Research_

Literary and textual analysis

How texts are made, how they circulate, and how readers interact with them
The material forms of textuality, including digital and oral texts, convey meaning to readers and viewers. Our research explores a broad range of fields to help us to understand the significance of different texts.

In our everyday lives, we are constantly addressed by texts of all kinds, from the literary—novels, short stories, poetry—to more prosaic forms of the written word—newspapers, magazines, blogs, Twitter and text messages. In an image-rich information society, ‘texts’ also include still images and audiovisual media, from advertisements to multi-episode television series.

Understanding the significance of texts involves understanding how words on a page, or a screen, make meaning, and what they tell us about life now and in the past. Textual analysis is the basis for other judgments and decisions, and the skills required to carry out these kinds of evaluation are essential in navigating a world of information, from interpreting law, matters of public literacy, and multimedia consumption, to familiar modes of reading literary texts and viewing performances.
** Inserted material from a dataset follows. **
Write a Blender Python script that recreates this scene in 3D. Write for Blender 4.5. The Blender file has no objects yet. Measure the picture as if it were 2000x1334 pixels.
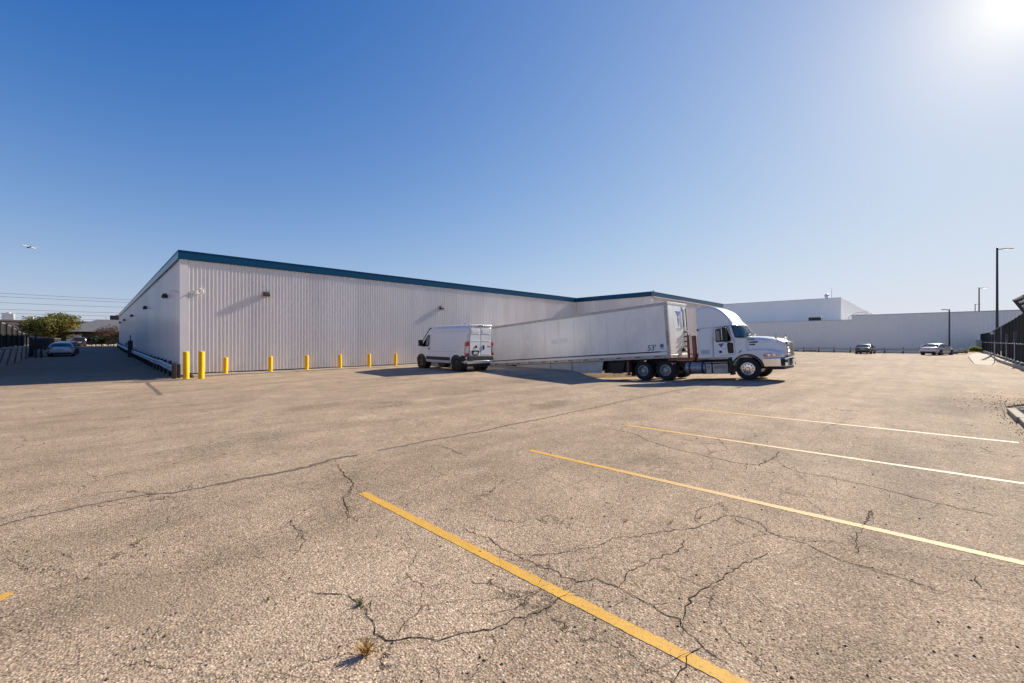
import bpy, bmesh, math, random
from mathutils import Vector, Matrix
R = math.radians
random.seed(7)
scene = bpy.context.scene
col = scene.collection

# ------------------------------------------------------------------ camera, sky, sun, exposure
cam_data = bpy.data.cameras.new('camera')
cam = bpy.data.objects.new('camera', cam_data)
col.objects.link(cam)
cam.location = (-2.84, -26.3, 1.9)
cam.rotation_euler = (R(90), 0, R(-45))
cam_data.sensor_width = 36.0
cam_data.lens = 36.0 * 802 / 2000
cam_data.shift_y = -3 / 2000
cam_data.clip_start = 0.05
cam_data.clip_end = 6000
scene.camera = cam

SUN_EL, SUN_AZ = 28.2, 96.7          # azimuth clockwise from +Y
world = bpy.data.worlds.new('World')
scene.world = world
world.use_nodes = True
wn, wl = world.node_tree.nodes, world.node_tree.links
bg = wn['Background']
sky = wn.new('ShaderNodeTexSky')
sky.sky_type = 'NISHITA'
sky.sun_disc = False
sky.sun_elevation = R(SUN_EL)
sky.sun_rotation = R(SUN_AZ)
sky.altitude = 200
sky.air_density = 1.0
sky.dust_density = 0.1
sky.ozone_density = 1.0
EXPO = 0.8
# the camera's soft shoulder: bright sky rolls off gently, channel by channel
sp = wn.new('ShaderNodeSeparateColor')
cb = wn.new('ShaderNodeCombineColor')
wl.new(sky.outputs[0], sp.inputs[0])
def wm(op, a, b=None):
    t = wn.new('ShaderNodeMath')
    t.operation = op
    for i, v in enumerate((a, b)):
        if v is None:
            continue
        if isinstance(v, (int, float)):
            t.inputs[i].default_value = v
        else:
            wl.new(v, t.inputs[i])
    return t.outputs[0]
tc = wn.new('ShaderNodeTexCoord')
dot = wn.new('ShaderNodeVectorMath')
dot.operation = 'DOT_PRODUCT'
wl.new(tc.outputs['Generated'], dot.inputs[0])
dot.inputs[1].default_value = (math.sin(R(SUN_AZ)) * math.cos(R(SUN_EL)), math.cos(R(SUN_AZ)) * math.cos(R(SUN_EL)), math.sin(R(SUN_EL)))
theta = wm('ARCCOSINE', wm('MINIMUM', dot.outputs['Value'], 0.999999))
aureole = wm('POWER', 2.718282, wm('MULTIPLY', theta, -1 / R(3.5)))
wide = wm('POWER', 2.718282, wm('MULTIPLY', theta, -1 / R(25)))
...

Understanding how texts are produced and arranged is also a first crucial step in creating texts of our own.

Our research gives focus to how texts are produced, what kinds of forms they take, and how we evaluate and analyse them. Literary studies evaluates physical texts – manuscripts, printed books, journals – but also performed texts and digital texts, and the field of communication considers texts in their broadest sense, including advertising, computer gaming, and various modes of public information. Film, video, and online visual sources also form crucial parts of our textual landscapes. How we read these texts – visually, aurally, by touch – shapes how we identify their themes and significance, and we use analytic techniques to engage their meanings.

Our current areas of focus include:

How texts are located in their historical conditions of production and reception, and how contemporary concerns such as climate change, race and gender equality influence reception by readers; how critical frameworks such as postcolonial literary studies, psychoanalysis, historicism, formalism, and methods such as close and distant reading shape the production of meaning.

Investigating how manuscripts were produced in medieval and later periods, how the history of print transformed genres of literature such as the novel, and how digital techniques transform the lives of older texts and produce new kinds of texts in the present.

Producing digital platforms in which to read and evaluate Modernist texts and manuscripts, such as the Samuel Beckett Digital Manuscript Project.

How literature is produced through drafts, revision, and translation, and how we contribute to the field of literature in Creative Writing.

How texts circulate within a global context, shaped by economies of publishing, modes of translation, social forces of class, education, race, and historical conditions of warfare, refugee crises, imprisonment, and other forms of dislocation.

Situating individuals within a wider field of literary activity by combining textual analysis with techniques drawn from fields adjacent (sociology, anthropology, history, visual arts, performing arts, media) and emerging (digital humanities, digital forensics, environmental humanities).

How speakers and writers of English develop oral and written texts, how this varies between first and additional language users, how pedagogy may influence these competencies, and how language and literacy are treated in policy documents.